Complementary metal-oxide semiconductor (CMOS) technologies are reaching the end of their roadmap and scientists are looking for alternatives to silicon microchips. Spintronics devices show promise in this context because they retain their magnetic state even when the power supply is switched off, something that it is not true for silicon memory chips. They also require much less power to operate and generate far less heat than their silicon counterparts.

One of the most important phenomena being studied in spintronics today is spin-orbit coupling, explains MIT Materials Research Laboratory co-director Geoffrey Beach, who led this research effort. “In many spintronics systems, emergent effects are generated at the interface between, for example, a metallic ferromagnet and a nonmagnetic heavy metal (like platinum or palladium),” he says. “Heavy metal/ferromagnetic interfaces have long been exploited to engineer magnetic thin films with perpendicular magnetic anisotropy, that is, films that spontaneously magnetize in a direction perpendicular to the film plane, which is required for most applications.”

Gating novel spin transport phenomena

“More recently, such interfaces have been exploited to generate novel spin transport phenomena, such as the spin Hall effect, and exchange interactions like the Dzyaloshinskii-Moriya interaction, which is responsible for stabilizing magnetic quasiparticles known as skyrmions. In devices containing such interfaces, it would be highly desirable to be able to gate such effects with a small bias voltage.”

The problem is that electric fields cannot penetrate very far in a metal so metal/metal interfaces are “immune” to electric fields. Beach and colleagues say they have now found a way to overcome this problem and gate such interfaces by injecting hydrogen ions (protons) into and out of a solid state heterostructure. “We can load and unload hydrogen into the heavy metal to reversibly turn spin-orbit effects on and off,” Beach tells Physics World.

“The process is remarkably simple,” he says. “The device structure we studied resembles a capacitor and consists of several thin layers including a layer of ferromagnetic cobalt sandwiched between layers of a metal such a Pd or Pt. To finish, we overlay thin film gadolinium oxide and then a noble metal layer on the other side of the device to connect to the driving voltage.”

Facile magnetic switching without any damage

“When we operate the device in ambient conditions, we find that a gate voltage applied to the top noble metal electrode efficiently splits water from humidity in the atmosphere to create oxygen and hydrogen. The protons then inject into the solid material, can shuttle through the gate oxide and move into and back out of the magnetic heterostructure. Since protons are very small, they can move quite fast and do not damage the crystalline structure of the device, allowing for facile switching of the magnetic orientation without any damage.”

Indeed, the researchers show that the process produces no degradation whatsoever even after 2000 such cycles. And unlike oxygen ions, hydrogen can easily pass through the metal layers, so allowing layers deep in a device to be controlled in a way that was not possible before without damaging it.

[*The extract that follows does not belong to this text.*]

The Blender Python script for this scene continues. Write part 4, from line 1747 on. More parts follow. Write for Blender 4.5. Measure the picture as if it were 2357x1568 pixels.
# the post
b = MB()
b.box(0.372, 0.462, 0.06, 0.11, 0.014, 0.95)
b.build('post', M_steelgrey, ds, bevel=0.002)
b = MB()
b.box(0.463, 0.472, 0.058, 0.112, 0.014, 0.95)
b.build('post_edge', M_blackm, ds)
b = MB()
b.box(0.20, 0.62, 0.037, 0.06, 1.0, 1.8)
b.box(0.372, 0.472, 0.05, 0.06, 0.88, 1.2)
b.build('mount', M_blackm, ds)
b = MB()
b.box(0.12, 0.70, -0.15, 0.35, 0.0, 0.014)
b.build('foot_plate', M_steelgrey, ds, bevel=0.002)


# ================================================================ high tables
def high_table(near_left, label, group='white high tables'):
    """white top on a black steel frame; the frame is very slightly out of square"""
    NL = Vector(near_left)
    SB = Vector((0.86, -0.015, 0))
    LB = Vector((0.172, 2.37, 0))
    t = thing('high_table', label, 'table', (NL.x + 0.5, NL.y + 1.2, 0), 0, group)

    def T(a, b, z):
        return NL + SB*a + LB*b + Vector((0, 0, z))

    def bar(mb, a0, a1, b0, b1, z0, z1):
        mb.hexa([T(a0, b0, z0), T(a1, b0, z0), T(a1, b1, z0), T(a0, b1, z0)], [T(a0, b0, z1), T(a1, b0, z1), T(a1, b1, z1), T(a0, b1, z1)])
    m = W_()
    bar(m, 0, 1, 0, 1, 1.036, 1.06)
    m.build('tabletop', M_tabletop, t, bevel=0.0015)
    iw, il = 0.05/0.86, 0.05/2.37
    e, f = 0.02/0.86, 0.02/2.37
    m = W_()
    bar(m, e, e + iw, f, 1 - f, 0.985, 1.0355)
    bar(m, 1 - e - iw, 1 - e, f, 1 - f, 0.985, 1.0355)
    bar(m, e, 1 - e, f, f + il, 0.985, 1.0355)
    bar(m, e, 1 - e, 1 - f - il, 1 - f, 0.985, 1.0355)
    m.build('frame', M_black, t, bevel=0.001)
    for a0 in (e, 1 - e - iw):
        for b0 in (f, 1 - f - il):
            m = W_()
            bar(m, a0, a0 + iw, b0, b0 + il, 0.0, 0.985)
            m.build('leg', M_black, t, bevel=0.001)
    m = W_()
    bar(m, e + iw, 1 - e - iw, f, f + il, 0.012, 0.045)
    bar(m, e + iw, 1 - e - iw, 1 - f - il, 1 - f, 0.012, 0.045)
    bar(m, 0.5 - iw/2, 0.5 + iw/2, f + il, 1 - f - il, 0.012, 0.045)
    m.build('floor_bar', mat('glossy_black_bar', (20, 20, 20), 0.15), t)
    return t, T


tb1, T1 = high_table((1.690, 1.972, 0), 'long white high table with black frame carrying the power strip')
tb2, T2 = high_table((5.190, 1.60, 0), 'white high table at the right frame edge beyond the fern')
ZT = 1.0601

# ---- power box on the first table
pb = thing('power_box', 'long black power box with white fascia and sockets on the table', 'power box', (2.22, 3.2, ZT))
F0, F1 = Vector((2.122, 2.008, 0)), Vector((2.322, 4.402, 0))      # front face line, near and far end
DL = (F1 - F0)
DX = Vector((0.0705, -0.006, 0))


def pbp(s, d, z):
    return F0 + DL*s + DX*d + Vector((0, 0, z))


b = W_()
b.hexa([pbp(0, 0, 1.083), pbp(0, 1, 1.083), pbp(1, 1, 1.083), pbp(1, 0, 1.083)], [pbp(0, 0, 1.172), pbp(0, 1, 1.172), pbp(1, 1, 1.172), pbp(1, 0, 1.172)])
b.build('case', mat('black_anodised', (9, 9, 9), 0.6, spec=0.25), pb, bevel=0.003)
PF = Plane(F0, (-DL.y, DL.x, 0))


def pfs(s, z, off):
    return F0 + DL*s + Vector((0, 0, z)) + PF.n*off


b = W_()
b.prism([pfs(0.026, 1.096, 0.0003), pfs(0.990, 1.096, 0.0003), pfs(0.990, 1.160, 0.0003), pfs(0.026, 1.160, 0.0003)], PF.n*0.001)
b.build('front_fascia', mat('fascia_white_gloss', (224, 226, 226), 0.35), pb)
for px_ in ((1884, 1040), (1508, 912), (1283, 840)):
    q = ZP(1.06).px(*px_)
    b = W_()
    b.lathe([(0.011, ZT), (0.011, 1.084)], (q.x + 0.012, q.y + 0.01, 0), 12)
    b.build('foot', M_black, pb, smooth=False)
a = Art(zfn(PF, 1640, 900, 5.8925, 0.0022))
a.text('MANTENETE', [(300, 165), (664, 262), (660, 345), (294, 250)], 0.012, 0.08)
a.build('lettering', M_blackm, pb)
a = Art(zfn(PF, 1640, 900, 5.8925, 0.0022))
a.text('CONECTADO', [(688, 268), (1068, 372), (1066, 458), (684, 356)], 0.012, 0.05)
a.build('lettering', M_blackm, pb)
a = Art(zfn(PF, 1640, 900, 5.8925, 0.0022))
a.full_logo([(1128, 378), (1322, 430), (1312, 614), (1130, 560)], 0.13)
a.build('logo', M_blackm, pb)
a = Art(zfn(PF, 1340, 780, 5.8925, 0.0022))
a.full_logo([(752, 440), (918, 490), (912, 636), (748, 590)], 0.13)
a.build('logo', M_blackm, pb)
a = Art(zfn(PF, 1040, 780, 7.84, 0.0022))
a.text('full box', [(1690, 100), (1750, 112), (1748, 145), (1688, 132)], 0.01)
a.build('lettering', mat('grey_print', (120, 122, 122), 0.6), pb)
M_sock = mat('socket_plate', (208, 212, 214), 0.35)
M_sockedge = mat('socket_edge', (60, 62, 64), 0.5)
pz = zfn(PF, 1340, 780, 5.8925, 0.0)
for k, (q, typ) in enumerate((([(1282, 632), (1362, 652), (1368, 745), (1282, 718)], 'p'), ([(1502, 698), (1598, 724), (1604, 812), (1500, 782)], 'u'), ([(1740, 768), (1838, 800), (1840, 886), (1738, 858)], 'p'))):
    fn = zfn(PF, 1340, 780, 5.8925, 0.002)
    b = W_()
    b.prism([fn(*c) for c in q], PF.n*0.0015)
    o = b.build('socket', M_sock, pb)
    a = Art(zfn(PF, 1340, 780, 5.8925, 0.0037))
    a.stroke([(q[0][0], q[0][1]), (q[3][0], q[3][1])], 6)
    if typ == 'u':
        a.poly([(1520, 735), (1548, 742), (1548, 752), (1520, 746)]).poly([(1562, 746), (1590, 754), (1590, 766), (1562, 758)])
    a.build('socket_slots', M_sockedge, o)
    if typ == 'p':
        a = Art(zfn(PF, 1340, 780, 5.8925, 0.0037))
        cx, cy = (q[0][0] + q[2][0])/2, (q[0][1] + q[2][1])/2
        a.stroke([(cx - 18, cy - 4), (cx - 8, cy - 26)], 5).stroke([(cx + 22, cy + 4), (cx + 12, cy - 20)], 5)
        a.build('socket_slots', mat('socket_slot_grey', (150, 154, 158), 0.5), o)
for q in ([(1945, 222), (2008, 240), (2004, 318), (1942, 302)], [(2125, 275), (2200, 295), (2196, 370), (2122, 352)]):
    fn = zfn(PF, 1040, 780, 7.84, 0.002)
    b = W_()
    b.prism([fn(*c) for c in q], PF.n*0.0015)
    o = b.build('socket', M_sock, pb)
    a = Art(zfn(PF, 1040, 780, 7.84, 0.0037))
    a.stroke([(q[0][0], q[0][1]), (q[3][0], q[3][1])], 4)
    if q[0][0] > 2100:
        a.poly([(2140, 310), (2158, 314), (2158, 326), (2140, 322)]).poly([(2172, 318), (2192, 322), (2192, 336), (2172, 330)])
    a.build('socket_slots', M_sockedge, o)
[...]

“When you pump hydrogen toward the magnet, the magnetization rotates,” explains team member Aik Jun Tan. “You can actually toggle the direction of the magnetization by 90 degrees by applying a voltage – and it’s fully reversible. And since the magnet’s orientation is used to store information, this means that we can easily write and erase data ‘bits’ in spintronics devices using this effect.”

A wide variety of materials could be controlled by a gate voltage

“In terms of fundamental science, we now have a tool that allows us to toggle interactions at interfaces so we can explore the relation between the nature of the interface and the nature of the phenomena induced at that interface,” adds Beach. “The proton pumping technique can be applied to a wide variety of materials and interfaces, which means that they could all be controlled by a gate voltage.”

So, what about potential applications? “One of the key missing ingredients in spintronics thus far was an efficient way to gate magnetic properties in a manner analogous to using gate voltage to control the properties of semiconductors in transistors,” says Beach. “The phenomenon we have discovered provides this missing functionality and might even allow for novel operating modes.”

The advantages of the technique are many. For one, the magnetic states induced by the applied voltage are non-volatile (that is, they retain their orientation even without power). They are also analogue (multiple states can be induced depending on bias voltage and dwell time), he explains. “These modalities will allow not only for conventional solid-state magnetic memories but also for new approaches to computing, such as neuromorphic architectures that promise tremendous breakthroughs in information processing.”

The MIT researchers, reporting their work in Nature Materials 10.1038/s41563-018-0211-5, are now planning to apply their gating mechanism to other spintronics phenomena and identify materials in which the proton transport is even faster than demonstrated in this work. “We expect that switching speeds approaching the nanosecond regime are possible through materials optimization,” says Beach. “We also hope to produce novel device structures such as artificial neurons that will be able to harness the capabilities we have discovered.